Il fut un temps où leur ombre était goûtée du poète : « J'ai longtemps habité sous de vastes portiques / Que les soleils marins teignaient de mille feux », écrivait, dans ses inoubliables Fleurs du mal, un Baudelaire soucieux de renouer avec une vie antérieure qui lui permît d'échapper au spleen...

Nul doute que l'infortuné n'y regardât à deux fois pour peu qu'il revînt aujourd'hui parmi nous ! À présent que les prennent d'assaut bon nombre de quidams qui, à l'évidence, ont la tête près du bonnet (rouge), ce n'est plus aux abords desdits portiques que l'on a la moindre chance de trouver luxe, calme et volupté... Il faut dire qu'il y a portique et portique, et que l'histoire du mot s'apparente à une lente mais inexorable descente aux enfers !

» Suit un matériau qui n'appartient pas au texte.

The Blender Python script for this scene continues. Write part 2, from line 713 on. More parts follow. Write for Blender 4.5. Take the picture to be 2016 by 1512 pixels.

Le drôle est en effet né avec une cuillère d'argent dans la bouche : n'est-il pas le fruit d'une réfection savante sur le modèle du latin porticus, alors que ce dernier avait abouti à un « porche » autrement trivial ? À l'origine donc, il ne s'agissait de rien de moins que d'une galerie de rez-de-chaussée, dont la voûte était soutenue par des colonnes sur un côté ou plus. On n'en usait guère que pour évoquer la glorieuse architecture grecque, quand ce n'était pas la philosophie qui se tramait sous ses arcades : n'est-on pas allé, au XVIIe siècle, et à la faveur d'une métonymie, jusqu'à donner le nom de Portique — avec une majuscule, s'il vous plaît ! — à la doctrine de Zénon de Kition, sous prétexte que celui-ci dispensait son enseignement dans une galerie de ce style, à Athènes ?

On ne résistera pas ici au plaisir mesquin de remarquer que c'est sous ce portique qui cristallise aujourd'hui toutes les rancœurs et donne lieu à tous les débordements qu'est née la philosophie stoïcienne — du grec stoa, « portique » ! —, laquelle, on le sait, prêchait... le détachement des plaisirs terrestres, le courage face aux aléas de l'existence, et même l'absence de passions !

Elle n'est pas belle, la langue qui vous concocte de tels retournements de situation, et vous autorise pareils clins d'œil ?

Naturellement, tout cela ne s'est pas fait en un jour. C'est petit à petit que notre portique a abandonné de sa superbe, troquant le septième ciel de l'Olympe tout proche contre le cinquième sous-sol de petits boulots de plus en plus prosaïques : on l'a vu successivement vivre aux crochets des agrès et balançoires dans les gymnases, jouer les appareils de levage (j'ai failli écrire les grues !) sur les chantiers, servir de support aux signaux de la SNCF, se muer en mouchard dans les aéroports, voire à la sortie des bibliothèques. Grandeur et décadence... Mais le pis réside peut-être encore dans le traitement que lui ont réservé nos cousins québécois, chez qui, des plus platement, il désigne... une entrée, un vestibule. Façon cruelle s'il en est de lui rappeler que porche il fut, et que porche il était appelé à redevenir !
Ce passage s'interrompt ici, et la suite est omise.